Your answer should consist only of the lines below from the one with "Generate a Blender" through the one with "def gx(px, Y): return (px-384)/F*Y", copied exactly.

++++ Task material

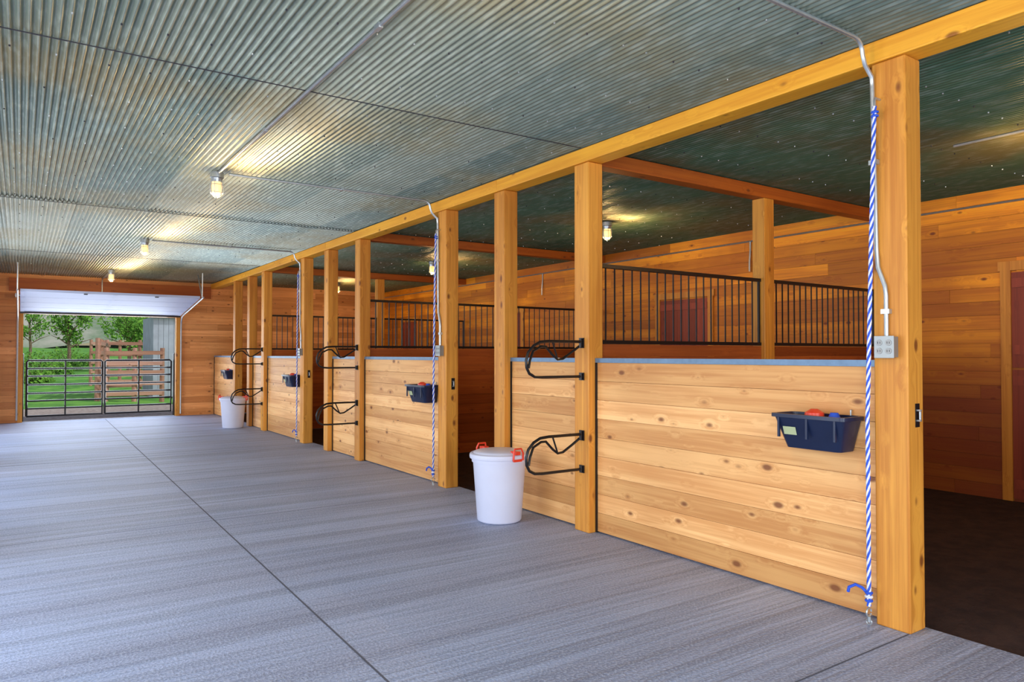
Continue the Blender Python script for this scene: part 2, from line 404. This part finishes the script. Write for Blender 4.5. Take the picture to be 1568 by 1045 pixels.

++++++++
++++ Task material

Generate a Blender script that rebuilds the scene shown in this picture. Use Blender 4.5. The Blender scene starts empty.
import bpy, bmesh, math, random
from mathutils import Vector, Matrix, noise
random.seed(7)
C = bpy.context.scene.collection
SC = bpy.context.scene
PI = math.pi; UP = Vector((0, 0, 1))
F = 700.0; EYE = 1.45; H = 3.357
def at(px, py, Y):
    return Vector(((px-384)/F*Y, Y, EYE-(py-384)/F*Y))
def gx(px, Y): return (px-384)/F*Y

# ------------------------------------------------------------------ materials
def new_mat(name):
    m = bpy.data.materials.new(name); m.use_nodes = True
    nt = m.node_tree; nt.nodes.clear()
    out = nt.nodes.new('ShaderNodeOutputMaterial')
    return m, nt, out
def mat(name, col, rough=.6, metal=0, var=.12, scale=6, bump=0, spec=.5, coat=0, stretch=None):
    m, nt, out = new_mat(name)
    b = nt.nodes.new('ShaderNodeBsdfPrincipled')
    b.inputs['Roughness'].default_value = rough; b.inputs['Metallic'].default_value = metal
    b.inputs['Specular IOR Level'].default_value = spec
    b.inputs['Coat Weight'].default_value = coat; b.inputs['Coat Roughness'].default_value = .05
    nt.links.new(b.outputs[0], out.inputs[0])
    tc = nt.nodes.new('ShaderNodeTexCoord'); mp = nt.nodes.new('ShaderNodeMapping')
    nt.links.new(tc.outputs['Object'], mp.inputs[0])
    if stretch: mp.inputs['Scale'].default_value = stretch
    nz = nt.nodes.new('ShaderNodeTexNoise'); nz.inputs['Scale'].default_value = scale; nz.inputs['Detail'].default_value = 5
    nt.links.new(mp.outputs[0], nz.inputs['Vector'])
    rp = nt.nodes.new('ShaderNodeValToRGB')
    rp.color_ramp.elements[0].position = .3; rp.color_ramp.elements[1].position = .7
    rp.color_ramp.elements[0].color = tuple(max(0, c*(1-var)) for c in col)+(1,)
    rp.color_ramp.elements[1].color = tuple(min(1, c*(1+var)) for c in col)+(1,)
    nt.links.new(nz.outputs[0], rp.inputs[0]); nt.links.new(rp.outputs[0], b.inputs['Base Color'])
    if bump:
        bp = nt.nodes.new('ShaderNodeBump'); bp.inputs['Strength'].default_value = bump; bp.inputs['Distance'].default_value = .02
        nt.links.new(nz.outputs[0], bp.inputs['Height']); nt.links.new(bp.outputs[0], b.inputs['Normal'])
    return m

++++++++

Task result:
Generate a Blender script that rebuilds the scene shown in this picture. Use Blender 4.5. The Blender scene starts empty.
import bpy, bmesh, math, random
from mathutils import Vector, Matrix, noise
random.seed(7)
C = bpy.context.scene.collection
SC = bpy.context.scene
PI = math.pi; UP = Vector((0, 0, 1))
F = 700.0; EYE = 1.45; H = 3.357
def at(px, py, Y):
    return Vector(((px-384)/F*Y, Y, EYE-(py-384)/F*Y))
def gx(px, Y): return (px-384)/F*Y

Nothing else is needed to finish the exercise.